For instance, access to education remains unequal, with high dropout rates, exclusion from tertiary education, and even algorithmic bias in educational technology that penalizes students from marginalized communities. “Instances of segregation and the lack of inclusive curricula or pedagogical approaches further marginalize these communities. Critically, the absence of targeted interventions, such as affirmative action policies or need-based scholarship schemes, has significantly limited CDWD women’s access to secondary and tertiary education, thereby reinforcing cycles of intergenerational disadvantage. These systemic inequalities are increasingly compounded by the deployment of data-driven technologies in educational settings,” the report added.

Access to healthcare and bodily autonomy is further obstructed by cultural stigmas and institutional discrimination. “There have been documented instances where unlawful demolitions of Romani settlements have left pregnant women and infants homeless, highlighting the urgent need for EU intervention to uphold housing rights and prevent further discrimination,” the report added.

The consequences are particularly stark in reproductive and maternal health, where women are denied basic services or forced to navigate bureaucratic and financial hurdles without adequate state support. Similarly, CDWD women are underrepresented in political decision-making structures, with few pathways into leadership or public office despite gender quotas in some regions.

Violence against women from these communities is not merely personal—it is political. Gender-based violence, including rape, trafficking, and forced prostitution, is used both as a mechanism of social control and retaliation for asserting rights.

In many contexts, state authorities are either complicit or indifferent. Reporting remains low due to distrust in law enforcement and judicial processes, while impunity for perpetrators remains high. Where these women act as human rights defenders, they face increased threats, including intimidation, assault, and even murder.
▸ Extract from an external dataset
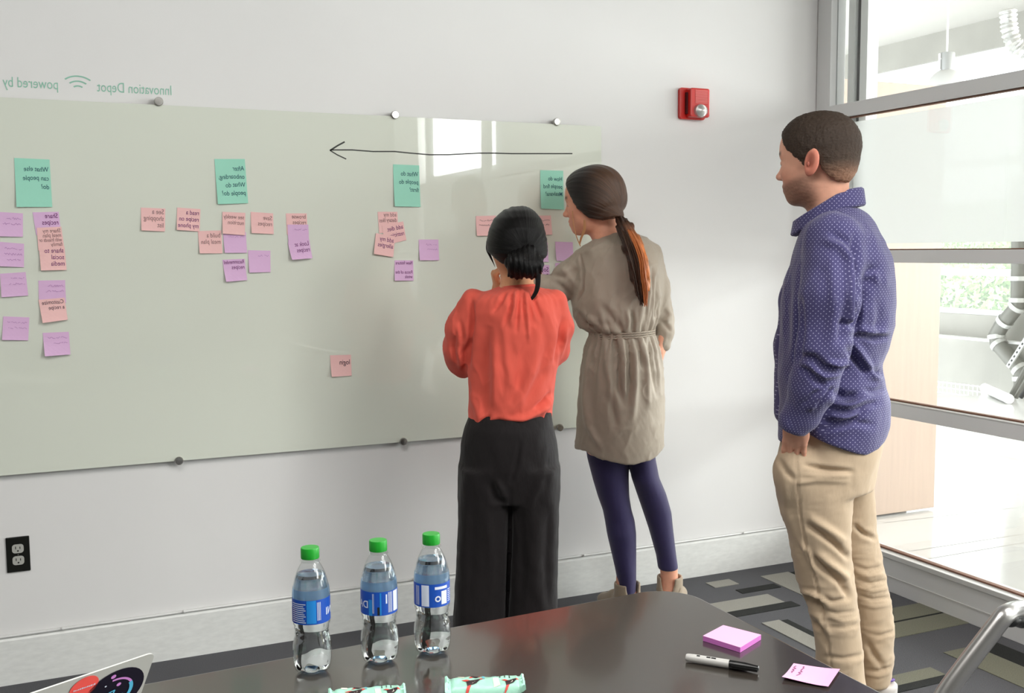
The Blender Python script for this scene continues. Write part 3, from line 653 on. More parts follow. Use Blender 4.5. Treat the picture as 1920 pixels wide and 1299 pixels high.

The report also identifies harmful traditional practices that target girls and women from CDWD communities. Early marriage, bonded labor, and culturally sanctioned sexual exploitation—such as the trokosi system in parts of West Africa—continue despite international norms. These practices are often justified under the guise of tradition, with little regard for their devastating impact on girls’ autonomy, health, and life chances.

Despite this grim picture, the report points to select good practices that can serve as models.

These include Nepal’s gender quota laws that successfully increased Dalit women’s political participation and Colombia’s cultural programs recognizing Afro and Roma women’s narratives. The JUSTROM initiative in Europe, aimed at improving Roma women’s access to justice, is another example of targeted legal empowerment. However, such interventions remain fragmented, often underfunded, and lacking systemic integration.

To address these entrenched challenges, the report recommends a series of comprehensive and coordinated actions.

First, states must collect disaggregated, gender-sensitive data to inform policy and legislative change. Second, there is an urgent need to standardize the terminology of descent-based discrimination—explicitly recognizing caste and analogous systems—within international law, particularly the ICERD. Countries should adopt or strengthen national legal frameworks, design targeted action plans for CDWD women, and ensure representation in policymaking and governance structures.

Equally vital is the insistence on meaningful participation by CDWD women in all stages of policy design, implementation, and monitoring. The report calls on UN agencies to institutionalize their involvement and support community-led dialogues that confront both patriarchy and structural racism. It also emphasizes the necessity of linguistic inclusivity—translating key materials into community languages to foster grassroots empowerment.

Ultimately, the policy paper affirms that dismantling systemic exclusion requires sustained, intersectional, and collaborative efforts across governments, civil society, and international institutions. Only by centering the voices and leadership of women from CDWD communities can we advance toward a world of substantive equality and human dignity for all.